By John McFerrin
Many, many years ago a coal operator in eastern Kentucky was quoted as saying, “Green? You want green, we’ll just take all the money we’re going to make on this and pin it to the highwall.” At another time and place, not quite so long ago, we had Forest Service managers who appeared to understand their mandate as “getting the cut out.”
That was then; this is now. We are all environmentalists now. The law is different. We now have the National Environmental Policy Act, that grand look before you leap statute which requires that the federal government consider the environmental consequences before it takes any major action. If the attitudes of long ago coal operators and managers still exist, they now come dressed as concerns about efficiency, a prospering community, etc.

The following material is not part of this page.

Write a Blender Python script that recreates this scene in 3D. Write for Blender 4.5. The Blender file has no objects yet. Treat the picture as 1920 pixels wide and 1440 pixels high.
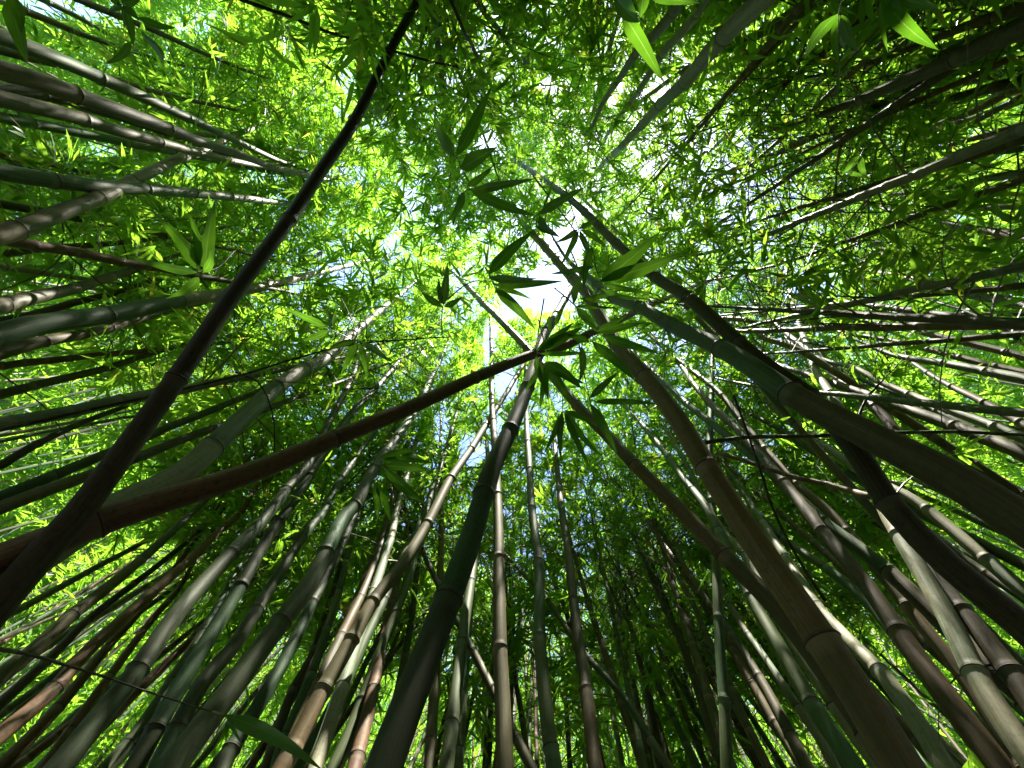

The Secretary of the United States Department of Agriculture, which oversees the National Forests, recently issued a directive on Forest policy to the Chief of the Forest Service. According to the press release that announced the directive, it will provide “direction that will serve as a blueprint to help modernize the agency’s systems and approaches to ensure national forests and grasslands continue to meet the needs of the American people.” The press release also notes that under the current administration the Forest Service has sold more timber than it has in 22 years.
In his directive, the Secretary directed the Forest Service to “focus resources on activities that support the productive use of these lands to deliver goods and services efficiently and effectively to meet the needs of our citizens.” Under the directive, the Forest Service will:
- streamline processes and identify new opportunities to increase America’s energy dominance and reduce reliance on foreign countries for critical minerals;
- modernize management practices and reduce regulatory burdens to promote active management on Forest Service lands to support and protect rural communities, critical watersheds, and species habitat; and
- expedite broadband development on Forest Service lands to increase internet connectivity in rural America.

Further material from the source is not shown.